Beside this desk, at dead of night,
Oft have I watched to hail thy light:
Then, pensive friend! o'er book and scroll,
With soothing power, thy radiance stole!
In thy dear light, ah, might I climb,
Freely, some mountain height sublime,
Round mountain caves with spirits ride,
In thy mild haze o'er meadows glide,
And, purged from knowledge-fumes, renew
My spirit, in thy healing dew!
Goethe: Faust I.
Wednesday, April 23, 2008
Tell me how to get the hell out of Sesame Street
Joseph often had one of three recurring dreams as a child. One was a small him bring thrown out a car window over a bridge crossing an autumn valley, where he would fall with his heart flipped in his chest until he woke up landing on the soft padding of his mattress.

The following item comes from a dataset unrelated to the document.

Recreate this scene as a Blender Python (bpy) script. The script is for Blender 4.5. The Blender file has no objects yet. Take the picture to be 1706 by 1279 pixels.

Another was the visitation of two characters from Sesame Street that brought compound words together. They were aliens, and would take turns, "Tele," ... "Phone," until they completed the single compound word. Those two fuckers would be bouncing against the door window in the living room where he slept at the Waddells' house like a moth on a light bulb, singing, "Jos," .. "Eph." That frightened the fuck out of him. He did not want any late night messages from aliens, puppets or not. Their mouths circulated in a perverse oscillating ovulation, and they chorused, "yip yip yip, uuuuhhuuuh uuuuuhhuuh." The third dream was that he was able to breathe underwater, like Jacques Cousteau but without any mortal breathing apparatus. He loved Jacques Cousteau and the whole underwater world. He would want the ability to breathe underwater at that point in his life if he could be given any superpower. He would pray for it.